General Discussion
In reply to the discussion: Why I defend NAFTA on DU, in four charts [View all]Spider Jerusalem
(21,786 posts)NAFTA was signed into law in 1994. What has happened in terms of the economy since 1994? Entire new industries that didn't exist then, having to do with communications and information technology, have sprung up. Those new industries employ people in jobs that didn't exist in 1994, or existed in much smaller numbers. Many of those jobs are high-skilled jobs which are localised in a few geographic areas; also, the effect of increasing affluence at the top of the income pyramid deceptively skews that "median wage". Inflation-adjusted household incomes for the middle income quintile peaked in 2000 and have since declined.
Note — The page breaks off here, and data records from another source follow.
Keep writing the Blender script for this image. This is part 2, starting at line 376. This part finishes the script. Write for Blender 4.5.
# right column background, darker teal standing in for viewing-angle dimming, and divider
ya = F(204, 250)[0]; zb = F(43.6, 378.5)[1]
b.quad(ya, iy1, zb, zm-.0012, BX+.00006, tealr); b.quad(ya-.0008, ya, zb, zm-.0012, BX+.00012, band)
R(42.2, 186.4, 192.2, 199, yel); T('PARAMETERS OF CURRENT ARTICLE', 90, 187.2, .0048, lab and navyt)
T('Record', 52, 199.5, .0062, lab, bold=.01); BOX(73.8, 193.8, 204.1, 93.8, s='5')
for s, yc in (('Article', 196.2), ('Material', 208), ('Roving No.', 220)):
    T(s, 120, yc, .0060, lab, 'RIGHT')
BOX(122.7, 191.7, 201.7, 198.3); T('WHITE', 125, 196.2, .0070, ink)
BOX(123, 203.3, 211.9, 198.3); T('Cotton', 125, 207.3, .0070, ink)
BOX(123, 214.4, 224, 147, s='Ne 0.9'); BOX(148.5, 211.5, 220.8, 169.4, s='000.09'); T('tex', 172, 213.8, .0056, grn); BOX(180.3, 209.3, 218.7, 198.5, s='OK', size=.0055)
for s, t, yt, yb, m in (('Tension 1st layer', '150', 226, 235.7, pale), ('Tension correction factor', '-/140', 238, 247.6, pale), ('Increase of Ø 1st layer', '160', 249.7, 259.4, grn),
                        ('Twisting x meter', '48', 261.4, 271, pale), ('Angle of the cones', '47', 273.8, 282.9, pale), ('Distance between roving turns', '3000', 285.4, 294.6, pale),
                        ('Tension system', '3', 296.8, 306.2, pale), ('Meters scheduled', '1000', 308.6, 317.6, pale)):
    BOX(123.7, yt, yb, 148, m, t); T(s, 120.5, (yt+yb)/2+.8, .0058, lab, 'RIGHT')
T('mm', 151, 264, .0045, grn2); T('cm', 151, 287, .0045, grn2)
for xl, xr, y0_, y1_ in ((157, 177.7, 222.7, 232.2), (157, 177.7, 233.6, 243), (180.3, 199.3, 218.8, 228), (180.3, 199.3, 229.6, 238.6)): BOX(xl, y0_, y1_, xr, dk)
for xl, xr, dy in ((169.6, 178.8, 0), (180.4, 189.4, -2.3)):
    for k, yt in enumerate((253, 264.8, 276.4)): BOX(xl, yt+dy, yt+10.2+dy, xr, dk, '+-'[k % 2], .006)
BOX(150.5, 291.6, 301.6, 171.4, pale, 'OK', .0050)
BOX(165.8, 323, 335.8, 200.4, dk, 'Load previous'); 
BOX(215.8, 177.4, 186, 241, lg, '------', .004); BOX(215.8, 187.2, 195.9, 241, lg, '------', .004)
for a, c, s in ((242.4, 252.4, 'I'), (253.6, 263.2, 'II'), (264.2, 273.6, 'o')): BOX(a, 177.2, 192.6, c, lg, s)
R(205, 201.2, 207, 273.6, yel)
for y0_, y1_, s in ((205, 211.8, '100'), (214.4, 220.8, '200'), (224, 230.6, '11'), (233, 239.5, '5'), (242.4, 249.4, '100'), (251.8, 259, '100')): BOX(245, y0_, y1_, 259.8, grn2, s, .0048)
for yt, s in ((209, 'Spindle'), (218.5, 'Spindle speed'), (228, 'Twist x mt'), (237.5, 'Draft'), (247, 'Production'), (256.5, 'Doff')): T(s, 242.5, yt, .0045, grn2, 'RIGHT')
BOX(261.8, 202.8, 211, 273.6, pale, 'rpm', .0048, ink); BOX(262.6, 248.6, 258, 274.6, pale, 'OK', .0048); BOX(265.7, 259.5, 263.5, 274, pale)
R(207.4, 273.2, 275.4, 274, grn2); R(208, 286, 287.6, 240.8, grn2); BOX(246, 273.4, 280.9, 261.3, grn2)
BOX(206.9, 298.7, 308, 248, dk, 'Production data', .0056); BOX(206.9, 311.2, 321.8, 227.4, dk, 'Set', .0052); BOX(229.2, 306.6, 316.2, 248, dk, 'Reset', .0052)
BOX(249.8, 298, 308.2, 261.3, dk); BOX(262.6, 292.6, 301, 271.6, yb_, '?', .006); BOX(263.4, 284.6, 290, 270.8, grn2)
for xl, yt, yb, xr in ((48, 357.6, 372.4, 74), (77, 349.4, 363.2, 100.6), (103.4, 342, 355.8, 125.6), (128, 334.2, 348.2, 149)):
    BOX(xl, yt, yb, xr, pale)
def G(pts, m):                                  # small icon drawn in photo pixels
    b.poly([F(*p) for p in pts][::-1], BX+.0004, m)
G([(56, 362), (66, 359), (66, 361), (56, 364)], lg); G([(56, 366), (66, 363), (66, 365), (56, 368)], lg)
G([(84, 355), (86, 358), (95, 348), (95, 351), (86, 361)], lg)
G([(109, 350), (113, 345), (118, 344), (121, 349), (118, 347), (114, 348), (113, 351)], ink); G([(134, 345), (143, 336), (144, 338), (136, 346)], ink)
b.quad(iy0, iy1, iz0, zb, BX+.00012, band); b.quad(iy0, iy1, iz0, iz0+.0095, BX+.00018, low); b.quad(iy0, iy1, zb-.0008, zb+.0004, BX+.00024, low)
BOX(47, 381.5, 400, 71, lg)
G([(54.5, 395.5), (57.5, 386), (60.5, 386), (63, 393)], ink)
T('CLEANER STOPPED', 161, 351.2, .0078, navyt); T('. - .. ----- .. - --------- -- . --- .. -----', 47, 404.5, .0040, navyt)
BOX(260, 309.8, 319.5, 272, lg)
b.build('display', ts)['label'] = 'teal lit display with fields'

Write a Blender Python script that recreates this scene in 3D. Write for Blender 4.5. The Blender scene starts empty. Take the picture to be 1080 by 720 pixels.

NAFTA and other trade deals led to a massive loss of jobs in certain sectors--the textile industry, to name one, shed nearly a million jobs between 1994 and 2005; those jobs were concentrated in the South in lower-income communities, and the jobs that have replaced them tend to be lower-paid service sector jobs. NAFTA has also been absolutely fucking disastrous for Mexico. It led to dumping of heavily-subsidised US-grown corn on the Mexican market, driving prices down to the point that it put a lot of Mexican farmers out of business and tipped them into foreclosure (and has therefore contributed to increased illegal immigration to the US).